En tant que manga voué à nous faire découvrir la genèse du Manga Action, ce récit ne démarre pas directement en 1967, et débute deux ans auparavant, en 1965. Futabasha n'est encore qu'une modeste entreprise, qui vient de prendre ses quartiers dans un vieil immeuble en bois, et dont les magazines sont assez divers. Parmi ceux-ci, le Manga Story, dirigé par Fumito "Bunjin" Shimizu, a plus ou moins de succès avec ses mangas très courts, destinés à un public adulte mais se limitant à de très brèves saynètes humoristique ou un brin satiriques. A vrai-dire, le magazine est même en train de péricliter un peu, et reste gentiment moqué par certains membres de l'entourage de Shimizu, car en tant que média avant tout dédié aux enfants le manga est encore sous-estimé dans ses nombreuses possibilités. Mais Bunjin en est persuadé: au-delà des mangas pour enfants et des gekiga un peu vieillissants issus généralement des boutiques de location (un concept très japonais, aujourd'hui quasiment disparu, et expliqué dans ce premier tome), il y a bel et bien quelque chose à faire, des choses à essayer pour révolutionner le manga. C'est précisément dans ce contexte que, dans une poubelle de l'entreprise, il récupère le premier numéro d'un fanzine, dont la couverture novatrice l'a interpelé et a été dessinée par un jeune homme bourré de rêves concernant le manga et peinant alors à joindre les deux bouts: un certain Kazuhiko Katô.

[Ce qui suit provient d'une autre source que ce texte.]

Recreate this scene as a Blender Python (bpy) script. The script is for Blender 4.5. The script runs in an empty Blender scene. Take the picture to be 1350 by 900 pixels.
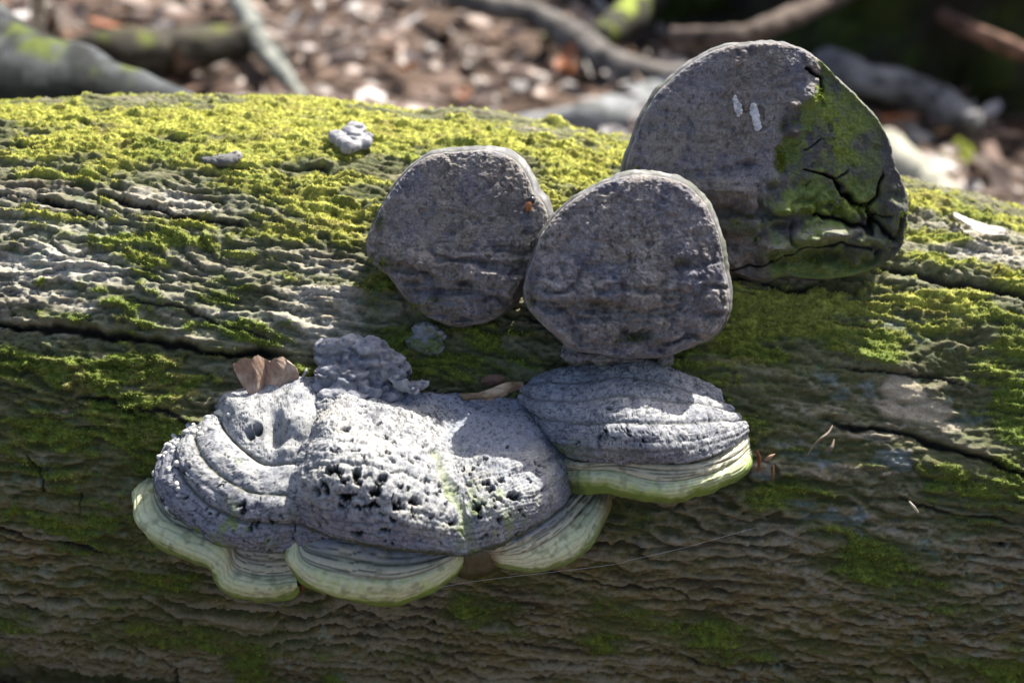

Celui-là même qui, deux ans plus tard, donnera naissance, sous le pseudonyme de Monkey Punch, au premier grand hit du Manga Action: le mythique Lupin III.
Voici qui résume, dans les grandes lignes, un premier volume qui ne se limite évidemment pas à ça, tant la documentation et les témoignages ont sans doute permis de livrer un manga documentaire riche et très référencé, où il est aussi question d'un paquet d'anecdotes (en tête autour de Monkey Punch, de ses débuts, de la façon dont le célèbre magazine américain Mad l'a marqué, de l'origine de son légendaire pseudonyme...), de la manière dont était vu le manga en cette période, de nombreuses facettes du contexte de l'époque (les boutiques de location sur le déclin, le besoin pour les mangakas adeptes de ce procédé de rebondir, l'arrivée d'un nouvelle génération ouverte sur la culture occidentale, de sujets de société amples comme la guerre du Vietnam ou les révoltes étudiantes...), et la façon dont ce contexte à potentiellement contribué à la naissance et au succès du Manga Action. Mine de rien, la "petite histoire" du magazine se mêle ici efficacement, d'une certaine manière, à la grande Histoire, pour donner naissance à un premier tome passionnant dans ce qu'il nous apprend. C'est d'autant plus réussi que, globalement, en s'offrant un titre un peu auto-dérisoire (et provocant, quand on sait ce que ces "losers" ont apporté au manga), en soulignant tout de même certaines limites (les moqueries de certains collègues, le fait que le grand patron de Futabasha se fichait alors pas mal du manga...), et en n'oubliant pas de souligner qu'une part du récit est fictionnelle, ce manga évite la bête hagiographie (parce que bon, avec un manga sur le Manga Action ayant vu le jour dans le Manga Action lui-même, on aurait pu totalement tomber dans cet écueil) et sait rester franche.
En résulte une lecture souvent captivante et très enrichissante, jusque dans ses pages bonus nous faisant profiter de deux jolis documents: un tableau chronologique s'étendant de 1947 à 2017, et une précieuse interview croisée de Monkey Punch et de son frère Teruhiko Katô nous offrant encore plus d'anecdotes.
Le tout est, en plus, servi dans une édition française très convaincante, entre un papier épais et opaque, une très bonne impression, une traduction impeccable d'Alexandre Goy, des astérisques fort utiles quand il le faut, un lettrage propre de Guillaume Marka, et une jaquette signée Matice Nazih qui reste très proche de l'originale japonaise.